Related to this, hedging is allowing companies to lock in the price of certain chemical materials. For example, end users of LLDPE in different Chinese industries are increasingly using contracts on the Dalian Commodity Exchange to protect themselves from price volatility. Obviously, as with many risk management measures, hedging comes with a cost if prices do not move in the anticipated direction.
Finally, performance based pay may also be seen as a risk transfer measure. It may offer incentives and shifts part of the profit risk to employees. In particular, if incentives depend on the performance on the company as a whole rather than on individual performance, it realistically is more of a risk transfer measure than an incentive, as the individual employee only has limited influence on the overall company performance.

Risk Control
Risks should be anticipated and plans for utilizing suitable tools made. Market research is particularly important before major investments in cyclical bulk chemicals, it is being employed in many areas, e.g. in the volatile market for silicone monomer. Industry consultants thus see increasing demand for such research.
On a more strategic level, scenario analysis takes different developments into account, e.g., in the global oil price development. It may thus be utilized to control risk in the field of coal chemicals in China which heavily depends on the global oil price.
Scenario analysis is a tool utilized in strategic planning, a broader way of controlling risk. For example, Luxi plans to develop downstream products with high added value such as melamine, benzyl chloride, and methane chlorides, thus reducing the volatility of revenue as part of its overall strategy.
Closely related to the prior topic is strategic controlling: While not yet a major concept in Chinese companies, strategic controlling - the constant market scanning particularly of the environment for potentially business-relevant developments - also helps control risk.
Finally, risk control also means advance planning in the case a risk occurs.
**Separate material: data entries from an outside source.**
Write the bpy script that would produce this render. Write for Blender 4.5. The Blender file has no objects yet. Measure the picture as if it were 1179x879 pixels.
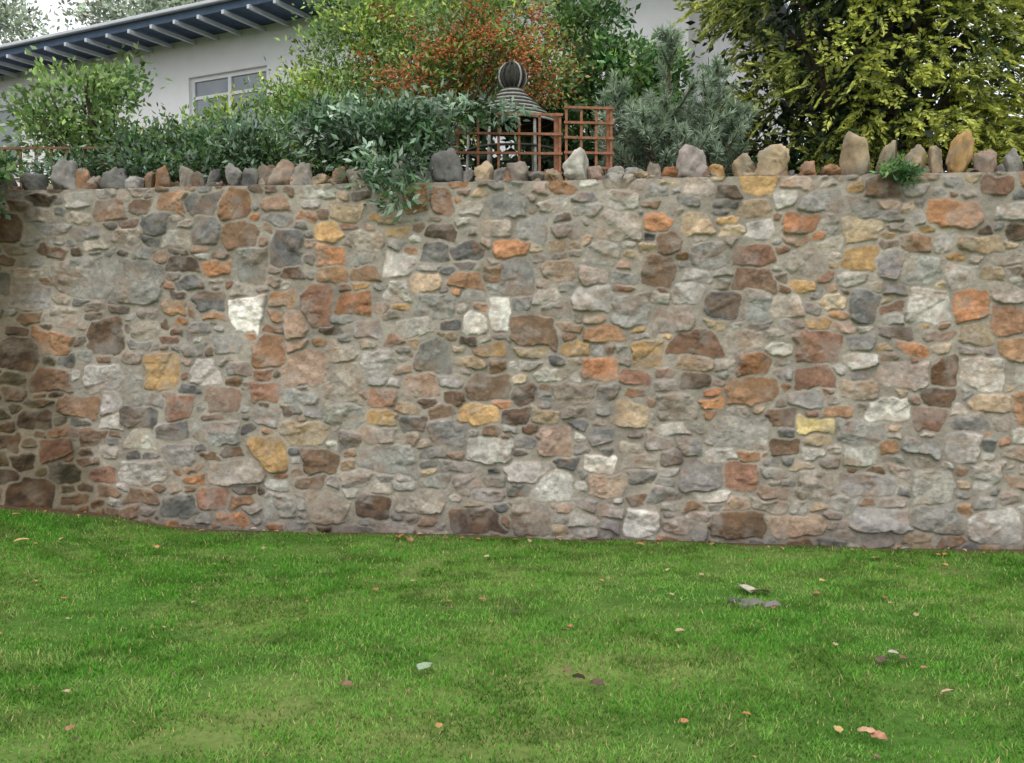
import bpy, bmesh, math
import numpy as np
from mathutils import Vector
rng=np.random.default_rng(11)
R=rng.random
sc=bpy.context.scene
sc.view_settings.view_transform='Standard'; sc.view_settings.look='None'; sc.view_settings.exposure=0

def lin(c):
    c=np.asarray(c,float)/255.
    return np.where(c<=.04045,c/12.92,((c+.055)/1.055)**2.4)
def desat(c,k):
    g=(c@np.array([.3,.59,.11]))[...,None]; return c*(1-k)+g*k*np.array([1.05,1.,.93])
TT=rng.random((6,256,256))
def n2(x,y,k=0):
    x=np.asarray(x,float)+1000.; y=np.asarray(y,float)+1000.
    ix=np.floor(x).astype(int); iy=np.floor(y).astype(int); fx=x-ix; fy=y-iy
    fx=fx*fx*(3-2*fx); fy=fy*fy*(3-2*fy); T=TT[k%6]
    a=T[ix&255,iy&255]; b=T[(ix+1)&255,iy&255]; c=T[ix&255,(iy+1)&255]; d=T[(ix+1)&255,(iy+1)&255]
    return (a*(1-fx)+b*fx)*(1-fy)+(c*(1-fx)+d*fx)*fy
def fbm(x,y,k=0,o=4):
    s=0;a=1;t=0
    for i in range(o):
        s=s+a*n2(x*2**i+i*17.3,y*2**i+i*9.1,k+i); t+=a; a*=.5
    return s/t
def unit(v): return v/np.maximum(np.linalg.norm(v,axis=-1,keepdims=True),1e-9)
def rdir(n): return unit(rng.normal(size=(n,3)))

def mk(name,V,F,mat,col=None,parent=None,smooth=False):
    V=np.asarray(V,np.float32); F=np.asarray(F,np.int32); k=F.shape[1]
    me=bpy.data.meshes.new(name)
    me.vertices.add(len(V)); me.vertices.foreach_set('co',V.ravel())
    me.loops.add(F.size); me.loops.foreach_set('vertex_index',F.ravel())
    me.polygons.add(len(F)); me.polygons.foreach_set('loop_start',np.arange(0,F.size,k,dtype=np.int32))
    if smooth: me.polygons.foreach_set('use_smooth',np.ones(len(F),bool))
    else: me.polygons.foreach_set('use_smooth',np.zeros(len(F),bool))
    me.update(calc_edges=True)
    if col is not None:
        at=me.attributes.new('Col','FLOAT_COLOR','POINT')
        c=np.ones((len(V),4),np.float32); c[:,:3]=np.clip(col,0,1); at.data.foreach_set('color',c.ravel())
    me.materials.append(mat)
    ob=bpy.data.objects.new(name,me); sc.collection.objects.link(ob)
    if parent: ob.parent=parent
    return ob
def empty(name,loc=(0,0,0)):
    e=bpy.data.objects.new(name,None); e.location=loc; sc.collection.objects.link(e); return e

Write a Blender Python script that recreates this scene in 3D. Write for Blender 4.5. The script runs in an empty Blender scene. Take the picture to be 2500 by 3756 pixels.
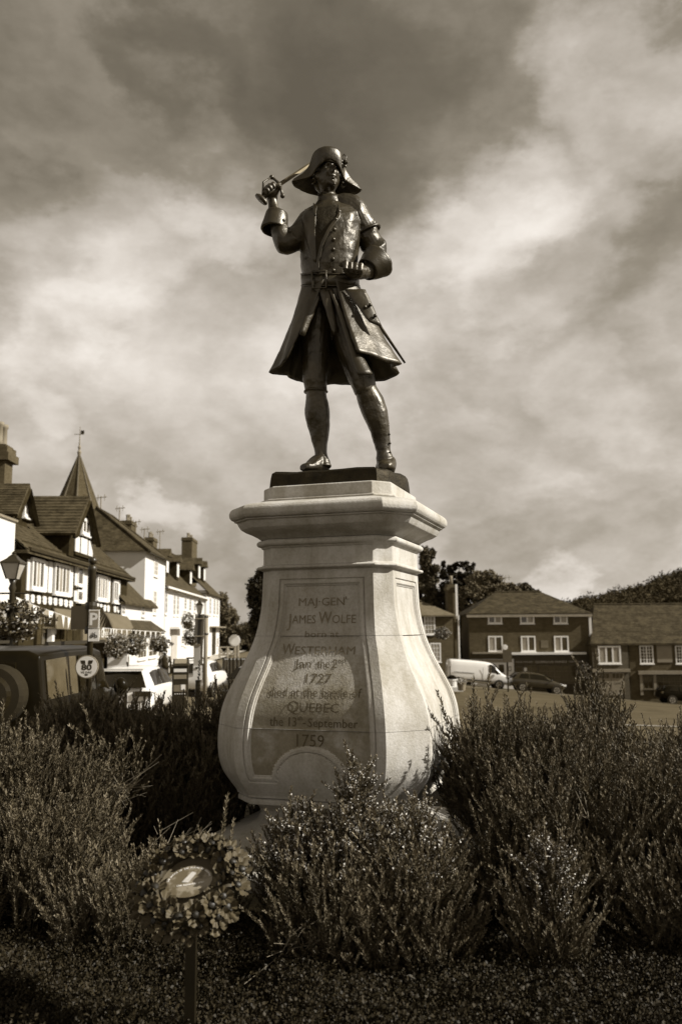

Preparing crisis management plans can reduce the consequences of individual scenarios (e.g., by having a ready-made action plan) and also helps to avoid risks in the first place if, e.g., advance planning leads to installing redundant production components.

Conclusion
As the examples show, much is being done by Chinese chemical companies to manage their business risk - maybe more than most companies are aware of themselves. The difference in risk management between domestic chemical companies and leading multinational companies therefore is not the existence of individual risk management measures, but the establishment of a comprehensive risk management framework.
As a consequence, the next step for domestic companies is to examine how complete their risk management is. A brisk management approach based on individual measures is likely to miss some important risks. A top-down risk analysis based on a comprehensive framework of possible risks can eliminate such gaps. In a world full of risks, the long-term survival of a company can only be assured by such an approach.